Paul Williams died on the streets of Birmingham, UK.
He was homeless.
Homelessness is often the expression of trauma and unresolved grief acted out in a destructive way.
Paul’s parents divorced when he was in his early teens. A vulnerable age for a boy coming to be a man: to have his home environment split into pieces. Supported and loved by family who could not keep supporting a life style spinning out of control.
When the source of love and succour betrays with a fracture in the parental relationship, the love becomes love and pain at the same time. Ambivalence sets in.
Paul managed to get off the drink, worked but again returned to excessive drinking.
Though Paul would do “anything for anyone,” the one person he seemed unable to help was himself. The trauma was unresolved for Paul. With no way, or opportunity to work with the trauma its grip maintained a control of extreme pain numbing and sabotage.

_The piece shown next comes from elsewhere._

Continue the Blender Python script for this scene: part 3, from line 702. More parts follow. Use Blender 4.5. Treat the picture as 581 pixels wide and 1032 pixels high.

Returning to the streets is an environment which is so brutal that it has to be extreme numbed against. Extreme numbing without recognising that it is the extreme feelings that have to be numbed, not the environment. Living in a building affords comfort and a private space where thinking cannot not be held back. So best to return to the streets where the extreme numbing can resume.
There are services for homeless people to access in Birmingham. The problem is that accessing them requires a level of readiness and awareness that cannot be created.
Our thoughts are with Paul’s family at this traumatic time.